Jerome Rothenberg's seminal anthology moves across temporal and geographical boundaries to expand poetic tradition and ultimately make sense of our shared humanity.
"A core text for poets and musicians looking to explore ritual and meaning beyond the conventions of their genres."—New York Times
Hailed by Robert Creeley as “both a deeply useful book and an unequivocal delight” and by the LA Times Book Review as one of the hundred most recommended American books of the late 20th century, Jerome Rothenberg’s landmark anthology Technicians of the Sacred has educated and inspired generations of poets, artists, musicians, and other readers, exposing them to the multiple possibilities of poetry throughout the world. Juxtaposing “primitive” and archaic works of art from many cultures with each other and with avant-garde and experimental poetry, Jerome Rothenberg contends that literature extends beyond specific temporal and geographic boundaries, while acting as a retort to those who would call that larger humanity into question. A half-century since its original publication, this revised and expanded third edition provides readers with a wealth of newly gathered and translated texts from recently reinvigorated indigenous cultures, bringing the volume into the present and further extending the range and depth of what we recognize and read as poetry.

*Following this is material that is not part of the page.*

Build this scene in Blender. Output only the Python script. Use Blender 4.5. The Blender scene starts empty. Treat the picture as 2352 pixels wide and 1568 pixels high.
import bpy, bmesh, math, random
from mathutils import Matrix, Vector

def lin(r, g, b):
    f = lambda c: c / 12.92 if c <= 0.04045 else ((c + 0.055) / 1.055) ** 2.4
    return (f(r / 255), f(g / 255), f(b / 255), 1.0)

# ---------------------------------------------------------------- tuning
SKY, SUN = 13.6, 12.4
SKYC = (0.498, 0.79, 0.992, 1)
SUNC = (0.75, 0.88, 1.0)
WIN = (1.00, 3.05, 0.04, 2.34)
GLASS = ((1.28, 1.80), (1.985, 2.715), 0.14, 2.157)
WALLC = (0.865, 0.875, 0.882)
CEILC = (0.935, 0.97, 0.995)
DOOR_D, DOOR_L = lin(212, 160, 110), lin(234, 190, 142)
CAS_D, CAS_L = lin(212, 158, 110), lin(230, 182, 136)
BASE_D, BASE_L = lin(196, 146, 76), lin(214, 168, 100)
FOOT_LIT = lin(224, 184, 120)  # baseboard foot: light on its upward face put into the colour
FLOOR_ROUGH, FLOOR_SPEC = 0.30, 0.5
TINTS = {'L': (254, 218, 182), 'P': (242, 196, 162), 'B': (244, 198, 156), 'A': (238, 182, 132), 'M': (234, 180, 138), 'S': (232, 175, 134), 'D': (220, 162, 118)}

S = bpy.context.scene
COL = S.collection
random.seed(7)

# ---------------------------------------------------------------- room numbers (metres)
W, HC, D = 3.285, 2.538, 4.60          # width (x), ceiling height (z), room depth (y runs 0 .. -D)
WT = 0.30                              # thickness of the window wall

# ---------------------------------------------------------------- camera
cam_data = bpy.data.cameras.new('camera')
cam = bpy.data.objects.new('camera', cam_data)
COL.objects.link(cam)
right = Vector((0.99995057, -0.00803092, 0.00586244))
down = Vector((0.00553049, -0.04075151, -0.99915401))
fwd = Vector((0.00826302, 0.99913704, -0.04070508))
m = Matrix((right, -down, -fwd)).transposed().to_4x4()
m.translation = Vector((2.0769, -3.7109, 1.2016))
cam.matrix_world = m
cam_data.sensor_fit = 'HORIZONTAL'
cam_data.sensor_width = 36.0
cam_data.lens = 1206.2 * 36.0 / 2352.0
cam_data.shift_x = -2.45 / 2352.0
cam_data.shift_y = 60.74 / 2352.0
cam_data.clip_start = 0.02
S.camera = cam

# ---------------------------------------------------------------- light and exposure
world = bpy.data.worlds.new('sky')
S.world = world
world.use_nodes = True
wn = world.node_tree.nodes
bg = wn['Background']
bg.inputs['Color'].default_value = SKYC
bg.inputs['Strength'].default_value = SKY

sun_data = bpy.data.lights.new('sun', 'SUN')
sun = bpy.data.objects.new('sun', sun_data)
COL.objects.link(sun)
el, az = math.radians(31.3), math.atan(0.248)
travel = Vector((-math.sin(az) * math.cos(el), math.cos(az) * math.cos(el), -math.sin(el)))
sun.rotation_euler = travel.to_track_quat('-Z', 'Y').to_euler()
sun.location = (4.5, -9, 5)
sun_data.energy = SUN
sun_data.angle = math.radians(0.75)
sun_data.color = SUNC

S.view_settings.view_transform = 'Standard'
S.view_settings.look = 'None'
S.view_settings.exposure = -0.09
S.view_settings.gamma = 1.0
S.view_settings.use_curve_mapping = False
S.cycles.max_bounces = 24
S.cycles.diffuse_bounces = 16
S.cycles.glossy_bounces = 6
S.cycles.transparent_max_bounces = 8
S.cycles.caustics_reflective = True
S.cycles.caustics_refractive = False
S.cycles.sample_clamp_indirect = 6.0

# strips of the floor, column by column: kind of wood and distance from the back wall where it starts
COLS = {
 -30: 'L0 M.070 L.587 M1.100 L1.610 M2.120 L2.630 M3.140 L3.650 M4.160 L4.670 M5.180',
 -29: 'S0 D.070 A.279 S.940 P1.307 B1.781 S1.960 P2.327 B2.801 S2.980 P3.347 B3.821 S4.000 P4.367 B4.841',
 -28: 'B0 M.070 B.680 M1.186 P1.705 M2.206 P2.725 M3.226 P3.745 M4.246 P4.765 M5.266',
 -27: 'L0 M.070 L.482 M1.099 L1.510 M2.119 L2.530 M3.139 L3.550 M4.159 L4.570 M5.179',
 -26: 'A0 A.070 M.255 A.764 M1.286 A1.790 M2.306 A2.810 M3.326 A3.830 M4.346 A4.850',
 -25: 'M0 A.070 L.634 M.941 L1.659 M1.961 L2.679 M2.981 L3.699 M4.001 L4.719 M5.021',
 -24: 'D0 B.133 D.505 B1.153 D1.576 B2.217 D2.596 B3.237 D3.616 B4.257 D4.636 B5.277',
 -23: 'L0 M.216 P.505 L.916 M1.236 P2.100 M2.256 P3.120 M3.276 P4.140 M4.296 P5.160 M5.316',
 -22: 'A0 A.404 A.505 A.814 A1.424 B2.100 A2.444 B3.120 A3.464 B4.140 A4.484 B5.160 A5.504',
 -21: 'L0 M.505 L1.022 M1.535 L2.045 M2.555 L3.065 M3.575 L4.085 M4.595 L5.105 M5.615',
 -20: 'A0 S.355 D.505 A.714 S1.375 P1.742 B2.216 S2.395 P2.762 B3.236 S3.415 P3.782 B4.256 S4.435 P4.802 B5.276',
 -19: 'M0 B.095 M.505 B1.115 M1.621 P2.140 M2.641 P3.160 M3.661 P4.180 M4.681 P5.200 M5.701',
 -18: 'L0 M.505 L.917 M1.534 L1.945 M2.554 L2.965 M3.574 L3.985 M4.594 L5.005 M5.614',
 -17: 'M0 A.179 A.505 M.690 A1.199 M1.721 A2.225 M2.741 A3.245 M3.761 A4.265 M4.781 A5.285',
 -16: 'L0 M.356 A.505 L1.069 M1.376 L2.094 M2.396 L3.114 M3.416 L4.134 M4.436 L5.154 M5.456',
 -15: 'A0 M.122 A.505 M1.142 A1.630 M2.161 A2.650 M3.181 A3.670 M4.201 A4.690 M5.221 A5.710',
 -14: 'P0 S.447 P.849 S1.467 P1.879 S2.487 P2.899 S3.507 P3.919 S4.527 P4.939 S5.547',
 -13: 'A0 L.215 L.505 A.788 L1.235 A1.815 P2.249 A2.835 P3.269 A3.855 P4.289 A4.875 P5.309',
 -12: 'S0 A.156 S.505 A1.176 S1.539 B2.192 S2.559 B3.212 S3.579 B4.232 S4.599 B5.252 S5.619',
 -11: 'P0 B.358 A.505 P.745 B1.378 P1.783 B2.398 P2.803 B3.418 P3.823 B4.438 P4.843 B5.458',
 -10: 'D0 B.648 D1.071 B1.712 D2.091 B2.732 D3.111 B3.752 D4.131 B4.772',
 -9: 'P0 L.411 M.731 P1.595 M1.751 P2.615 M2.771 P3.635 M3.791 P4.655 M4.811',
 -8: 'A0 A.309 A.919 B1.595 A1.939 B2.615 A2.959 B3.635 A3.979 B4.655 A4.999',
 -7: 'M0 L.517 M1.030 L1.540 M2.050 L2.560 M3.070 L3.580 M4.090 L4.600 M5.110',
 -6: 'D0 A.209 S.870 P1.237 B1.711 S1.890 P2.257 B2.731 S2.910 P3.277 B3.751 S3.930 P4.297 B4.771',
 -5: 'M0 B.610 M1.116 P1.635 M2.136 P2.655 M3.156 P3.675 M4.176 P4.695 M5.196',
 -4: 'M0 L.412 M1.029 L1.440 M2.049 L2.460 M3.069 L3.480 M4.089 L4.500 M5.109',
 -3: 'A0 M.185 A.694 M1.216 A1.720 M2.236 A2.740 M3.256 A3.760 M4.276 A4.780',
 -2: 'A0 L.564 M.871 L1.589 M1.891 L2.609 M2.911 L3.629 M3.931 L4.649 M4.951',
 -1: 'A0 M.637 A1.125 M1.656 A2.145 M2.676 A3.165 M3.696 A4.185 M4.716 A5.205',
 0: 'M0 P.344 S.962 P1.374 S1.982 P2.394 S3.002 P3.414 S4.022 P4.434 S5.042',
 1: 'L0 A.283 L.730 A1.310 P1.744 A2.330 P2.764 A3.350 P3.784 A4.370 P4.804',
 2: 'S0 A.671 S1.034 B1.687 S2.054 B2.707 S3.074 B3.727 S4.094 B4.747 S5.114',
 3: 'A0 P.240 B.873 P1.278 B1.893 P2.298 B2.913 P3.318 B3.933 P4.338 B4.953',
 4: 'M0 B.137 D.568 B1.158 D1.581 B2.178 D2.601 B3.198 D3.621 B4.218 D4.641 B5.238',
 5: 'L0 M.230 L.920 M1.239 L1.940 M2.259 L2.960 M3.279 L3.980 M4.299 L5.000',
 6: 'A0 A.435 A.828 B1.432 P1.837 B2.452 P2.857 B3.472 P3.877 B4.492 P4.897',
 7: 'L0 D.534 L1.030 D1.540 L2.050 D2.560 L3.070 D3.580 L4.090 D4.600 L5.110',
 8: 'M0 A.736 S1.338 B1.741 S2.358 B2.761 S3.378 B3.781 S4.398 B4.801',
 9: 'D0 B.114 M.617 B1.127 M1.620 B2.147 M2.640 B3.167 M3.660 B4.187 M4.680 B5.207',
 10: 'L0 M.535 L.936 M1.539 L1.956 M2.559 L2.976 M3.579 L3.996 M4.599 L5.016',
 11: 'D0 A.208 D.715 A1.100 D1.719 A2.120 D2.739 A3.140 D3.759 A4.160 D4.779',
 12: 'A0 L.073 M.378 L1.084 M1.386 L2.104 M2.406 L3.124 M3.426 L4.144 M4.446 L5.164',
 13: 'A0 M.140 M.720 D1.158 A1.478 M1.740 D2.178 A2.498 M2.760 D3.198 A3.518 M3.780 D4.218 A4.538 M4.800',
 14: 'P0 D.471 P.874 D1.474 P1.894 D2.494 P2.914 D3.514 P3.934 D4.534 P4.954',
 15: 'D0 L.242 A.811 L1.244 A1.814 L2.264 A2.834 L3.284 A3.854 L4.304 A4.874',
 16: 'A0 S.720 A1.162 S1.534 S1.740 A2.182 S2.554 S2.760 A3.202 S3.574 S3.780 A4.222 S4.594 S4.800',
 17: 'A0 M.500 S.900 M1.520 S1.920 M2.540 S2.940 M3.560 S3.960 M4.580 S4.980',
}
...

“No one taught me more about poetry than Jerome Rothenberg. Technicians of the Sacred is the greatest anthology of poetry ever created, ‘primitive’ or otherwise.”—Nick Cave
“This book has elucidated indigenous and shamanic sources as deep orature for several generations of readers. More radically timely than ever in a tormented era of xenophobia and racism, this is a spiritual book, a book to survive with.”—Anne Waldman
“Jewish lore, Amerindian poetics, Ethnopoetics, Contemporary world poetics, International sacred poetics . . . [Jerome Rothenberg has] certainly done me a favor in collecting specimens in [the] above categories and putting them in all our hands for immediate inspirational or teaching use.”—Allen Ginsberg
“When Technicians of the Sacred was published in 1968, it offered nothing less than a redefinition of what poetry could be. It remains an incomparable and inspiring source, a perpetual spur to further invention.”—Geoffrey O'Brien
“For us, [Jerome Rothenberg] played (and plays) the role Picasso and Braque did for the painters, and Leiris and Bataille later for the French poets: opening the sparkling world that comes when you crack open literature and see the primal gestures of oral energy and sudden imagery from which it all surges. Kabbalah, cave painting, Iroquois legend, Navajo chant, Hasidic tales, Central Asian epic, German avant-garde, immigrant histories—he summoned us to attend to the deep literature of which the ‘literary’ is only a sheen. . . . He is a great figure, who stands above and beyond the schools and tendentiousnesses of poetics; he has given us, in his poetry, criticism, translation, anthologies, a body of work that exhibits what I suddenly realize is an ethical purity, a touchstone for the genuine.”—Robert Kelly
"If there is anyone out there struggling to write lyrics, get your hands on this book; immerse yourselves in it, live inside it for a while, free your mind, and you will emerge brimming with ideas."